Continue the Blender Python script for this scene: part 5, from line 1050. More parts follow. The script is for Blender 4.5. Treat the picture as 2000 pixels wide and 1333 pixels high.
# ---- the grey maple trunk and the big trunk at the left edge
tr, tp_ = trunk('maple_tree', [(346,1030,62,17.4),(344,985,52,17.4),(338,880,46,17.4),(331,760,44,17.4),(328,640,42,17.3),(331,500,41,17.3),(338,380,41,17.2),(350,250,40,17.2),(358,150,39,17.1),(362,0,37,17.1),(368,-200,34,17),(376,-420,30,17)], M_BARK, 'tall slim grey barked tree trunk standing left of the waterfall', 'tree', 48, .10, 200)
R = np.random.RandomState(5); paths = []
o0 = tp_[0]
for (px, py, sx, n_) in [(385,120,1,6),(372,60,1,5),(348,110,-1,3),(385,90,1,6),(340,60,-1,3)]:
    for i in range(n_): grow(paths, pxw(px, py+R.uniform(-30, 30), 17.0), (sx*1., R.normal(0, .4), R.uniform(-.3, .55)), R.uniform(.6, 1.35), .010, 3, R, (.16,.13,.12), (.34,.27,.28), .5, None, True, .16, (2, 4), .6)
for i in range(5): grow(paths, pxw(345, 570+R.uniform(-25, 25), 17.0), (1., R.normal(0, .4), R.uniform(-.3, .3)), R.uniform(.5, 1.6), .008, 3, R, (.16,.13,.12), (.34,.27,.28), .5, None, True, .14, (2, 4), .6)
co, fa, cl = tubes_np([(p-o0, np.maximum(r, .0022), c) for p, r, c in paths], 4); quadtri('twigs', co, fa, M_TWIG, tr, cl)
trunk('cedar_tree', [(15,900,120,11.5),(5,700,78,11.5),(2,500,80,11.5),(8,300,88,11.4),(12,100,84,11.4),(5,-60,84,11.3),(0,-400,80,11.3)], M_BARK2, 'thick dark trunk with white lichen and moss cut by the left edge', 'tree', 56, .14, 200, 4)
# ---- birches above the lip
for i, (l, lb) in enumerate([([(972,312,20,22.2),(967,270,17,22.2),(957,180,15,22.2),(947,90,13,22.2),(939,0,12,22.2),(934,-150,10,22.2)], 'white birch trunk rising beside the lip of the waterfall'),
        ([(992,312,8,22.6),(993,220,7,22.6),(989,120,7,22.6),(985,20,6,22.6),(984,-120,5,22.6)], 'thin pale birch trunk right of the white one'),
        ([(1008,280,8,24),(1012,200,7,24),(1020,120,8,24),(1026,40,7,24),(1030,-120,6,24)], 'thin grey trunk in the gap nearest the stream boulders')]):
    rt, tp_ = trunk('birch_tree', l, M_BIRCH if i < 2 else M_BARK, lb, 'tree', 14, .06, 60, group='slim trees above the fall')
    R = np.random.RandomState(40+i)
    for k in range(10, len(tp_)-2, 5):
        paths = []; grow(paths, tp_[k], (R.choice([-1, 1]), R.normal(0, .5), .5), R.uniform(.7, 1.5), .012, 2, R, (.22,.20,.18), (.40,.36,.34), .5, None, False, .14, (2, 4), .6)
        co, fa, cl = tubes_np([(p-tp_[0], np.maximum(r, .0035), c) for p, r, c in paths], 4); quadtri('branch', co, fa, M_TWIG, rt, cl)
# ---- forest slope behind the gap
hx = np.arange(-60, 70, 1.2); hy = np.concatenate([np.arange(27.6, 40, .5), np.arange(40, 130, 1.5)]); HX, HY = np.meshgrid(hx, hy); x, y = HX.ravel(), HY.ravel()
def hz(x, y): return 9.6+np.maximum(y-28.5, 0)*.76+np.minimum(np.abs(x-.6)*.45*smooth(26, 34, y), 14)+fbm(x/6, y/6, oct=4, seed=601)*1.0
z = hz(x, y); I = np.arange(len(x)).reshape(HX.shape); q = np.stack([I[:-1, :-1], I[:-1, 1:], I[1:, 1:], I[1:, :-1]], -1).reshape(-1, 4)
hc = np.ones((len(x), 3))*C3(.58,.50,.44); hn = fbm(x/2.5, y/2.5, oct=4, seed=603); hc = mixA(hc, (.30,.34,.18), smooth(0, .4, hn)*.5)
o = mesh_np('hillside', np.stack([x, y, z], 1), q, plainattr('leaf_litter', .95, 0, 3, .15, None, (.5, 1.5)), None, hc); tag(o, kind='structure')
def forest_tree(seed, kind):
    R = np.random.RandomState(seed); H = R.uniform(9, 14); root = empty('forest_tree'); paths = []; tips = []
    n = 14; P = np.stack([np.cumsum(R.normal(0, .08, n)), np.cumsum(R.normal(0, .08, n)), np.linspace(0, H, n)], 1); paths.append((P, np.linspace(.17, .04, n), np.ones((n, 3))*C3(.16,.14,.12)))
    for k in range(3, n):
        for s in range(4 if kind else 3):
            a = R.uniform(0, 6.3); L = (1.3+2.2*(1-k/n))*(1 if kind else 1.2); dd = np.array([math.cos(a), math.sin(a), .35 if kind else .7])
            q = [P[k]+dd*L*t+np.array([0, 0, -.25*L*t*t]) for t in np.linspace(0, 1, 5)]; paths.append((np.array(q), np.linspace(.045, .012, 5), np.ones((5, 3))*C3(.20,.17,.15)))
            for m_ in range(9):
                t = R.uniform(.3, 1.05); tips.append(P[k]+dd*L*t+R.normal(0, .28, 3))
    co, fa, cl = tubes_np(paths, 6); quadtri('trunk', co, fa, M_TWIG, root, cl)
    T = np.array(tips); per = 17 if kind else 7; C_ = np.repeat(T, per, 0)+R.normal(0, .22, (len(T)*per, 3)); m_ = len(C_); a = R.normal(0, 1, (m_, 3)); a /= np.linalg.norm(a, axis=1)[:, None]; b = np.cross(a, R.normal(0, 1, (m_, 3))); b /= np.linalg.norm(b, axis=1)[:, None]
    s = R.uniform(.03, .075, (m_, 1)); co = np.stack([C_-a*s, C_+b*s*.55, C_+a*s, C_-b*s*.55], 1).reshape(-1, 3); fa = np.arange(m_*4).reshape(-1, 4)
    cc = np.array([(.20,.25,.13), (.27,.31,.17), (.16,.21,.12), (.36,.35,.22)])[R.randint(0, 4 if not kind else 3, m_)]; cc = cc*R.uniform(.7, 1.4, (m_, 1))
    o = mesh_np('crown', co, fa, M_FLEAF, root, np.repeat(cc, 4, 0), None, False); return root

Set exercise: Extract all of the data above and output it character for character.

Solution to the problem:
Continue the Blender Python script for this scene: part 5, from line 1050. More parts follow. The script is for Blender 4.5. Treat the picture as 2000 pixels wide and 1333 pixels high.
# ---- the grey maple trunk and the big trunk at the left edge
tr, tp_ = trunk('maple_tree', [(346,1030,62,17.4),(344,985,52,17.4),(338,880,46,17.4),(331,760,44,17.4),(328,640,42,17.3),(331,500,41,17.3),(338,380,41,17.2),(350,250,40,17.2),(358,150,39,17.1),(362,0,37,17.1),(368,-200,34,17),(376,-420,30,17)], M_BARK, 'tall slim grey barked tree trunk standing left of the waterfall', 'tree', 48, .10, 200)
R = np.random.RandomState(5); paths = []
o0 = tp_[0]
for (px, py, sx, n_) in [(385,120,1,6),(372,60,1,5),(348,110,-1,3),(385,90,1,6),(340,60,-1,3)]:
    for i in range(n_): grow(paths, pxw(px, py+R.uniform(-30, 30), 17.0), (sx*1., R.normal(0, .4), R.uniform(-.3, .55)), R.uniform(.6, 1.35), .010, 3, R, (.16,.13,.12), (.34,.27,.28), .5, None, True, .16, (2, 4), .6)
for i in range(5): grow(paths, pxw(345, 570+R.uniform(-25, 25), 17.0), (1., R.normal(0, .4), R.uniform(-.3, .3)), R.uniform(.5, 1.6), .008, 3, R, (.16,.13,.12), (.34,.27,.28), .5, None, True, .14, (2, 4), .6)
co, fa, cl = tubes_np([(p-o0, np.maximum(r, .0022), c) for p, r, c in paths], 4); quadtri('twigs', co, fa, M_TWIG, tr, cl)
trunk('cedar_tree', [(15,900,120,11.5),(5,700,78,11.5),(2,500,80,11.5),(8,300,88,11.4),(12,100,84,11.4),(5,-60,84,11.3),(0,-400,80,11.3)], M_BARK2, 'thick dark trunk with white lichen and moss cut by the left edge', 'tree', 56, .14, 200, 4)
# ---- birches above the lip
for i, (l, lb) in enumerate([([(972,312,20,22.2),(967,270,17,22.2),(957,180,15,22.2),(947,90,13,22.2),(939,0,12,22.2),(934,-150,10,22.2)], 'white birch trunk rising beside the lip of the waterfall'),
        ([(992,312,8,22.6),(993,220,7,22.6),(989,120,7,22.6),(985,20,6,22.6),(984,-120,5,22.6)], 'thin pale birch trunk right of the white one'),
        ([(1008,280,8,24),(1012,200,7,24),(1020,120,8,24),(1026,40,7,24),(1030,-120,6,24)], 'thin grey trunk in the gap nearest the stream boulders')]):
    rt, tp_ = trunk('birch_tree', l, M_BIRCH if i < 2 else M_BARK, lb, 'tree', 14, .06, 60, group='slim trees above the fall')
    R = np.random.RandomState(40+i)
    for k in range(10, len(tp_)-2, 5):
        paths = []; grow(paths, tp_[k], (R.choice([-1, 1]), R.normal(0, .5), .5), R.uniform(.7, 1.5), .012, 2, R, (.22,.20,.18), (.40,.36,.34), .5, None, False, .14, (2, 4), .6)
        co, fa, cl = tubes_np([(p-tp_[0], np.maximum(r, .0035), c) for p, r, c in paths], 4); quadtri('branch', co, fa, M_TWIG, rt, cl)
# ---- forest slope behind the gap
hx = np.arange(-60, 70, 1.2); hy = np.concatenate([np.arange(27.6, 40, .5), np.arange(40, 130, 1.5)]); HX, HY = np.meshgrid(hx, hy); x, y = HX.ravel(), HY.ravel()
def hz(x, y): return 9.6+np.maximum(y-28.5, 0)*.76+np.minimum(np.abs(x-.6)*.45*smooth(26, 34, y), 14)+fbm(x/6, y/6, oct=4, seed=601)*1.0
z = hz(x, y); I = np.arange(len(x)).reshape(HX.shape); q = np.stack([I[:-1, :-1], I[:-1, 1:], I[1:, 1:], I[1:, :-1]], -1).reshape(-1, 4)
hc = np.ones((len(x), 3))*C3(.58,.50,.44); hn = fbm(x/2.5, y/2.5, oct=4, seed=603); hc = mixA(hc, (.30,.34,.18), smooth(0, .4, hn)*.5)
o = mesh_np('hillside', np.stack([x, y, z], 1), q, plainattr('leaf_litter', .95, 0, 3, .15, None, (.5, 1.5)), None, hc); tag(o, kind='structure')
def forest_tree(seed, kind):
    R = np.random.RandomState(seed); H = R.uniform(9, 14); root = empty('forest_tree'); paths = []; tips = []
    n = 14; P = np.stack([np.cumsum(R.normal(0, .08, n)), np.cumsum(R.normal(0, .08, n)), np.linspace(0, H, n)], 1); paths.append((P, np.linspace(.17, .04, n), np.ones((n, 3))*C3(.16,.14,.12)))
    for k in range(3, n):
        for s in range(4 if kind else 3):
            a = R.uniform(0, 6.3); L = (1.3+2.2*(1-k/n))*(1 if kind else 1.2); dd = np.array([math.cos(a), math.sin(a), .35 if kind else .7])
            q = [P[k]+dd*L*t+np.array([0, 0, -.25*L*t*t]) for t in np.linspace(0, 1, 5)]; paths.append((np.array(q), np.linspace(.045, .012, 5), np.ones((5, 3))*C3(.20,.17,.15)))
            for m_ in range(9):
                t = R.uniform(.3, 1.05); tips.append(P[k]+dd*L*t+R.normal(0, .28, 3))
    co, fa, cl = tubes_np(paths, 6); quadtri('trunk', co, fa, M_TWIG, root, cl)
    T = np.array(tips); per = 17 if kind else 7; C_ = np.repeat(T, per, 0)+R.normal(0, .22, (len(T)*per, 3)); m_ = len(C_); a = R.normal(0, 1, (m_, 3)); a /= np.linalg.norm(a, axis=1)[:, None]; b = np.cross(a, R.normal(0, 1, (m_, 3))); b /= np.linalg.norm(b, axis=1)[:, None]
    s = R.uniform(.03, .075, (m_, 1)); co = np.stack([C_-a*s, C_+b*s*.55, C_+a*s, C_-b*s*.55], 1).reshape(-1, 3); fa = np.arange(m_*4).reshape(-1, 4)
    cc = np.array([(.20,.25,.13), (.27,.31,.17), (.16,.21,.12), (.36,.35,.22)])[R.randint(0, 4 if not kind else 3, m_)]; cc = cc*R.uniform(.7, 1.4, (m_, 1))
    o = mesh_np('crown', co, fa, M_FLEAF, root, np.repeat(cc, 4, 0), None, False); return root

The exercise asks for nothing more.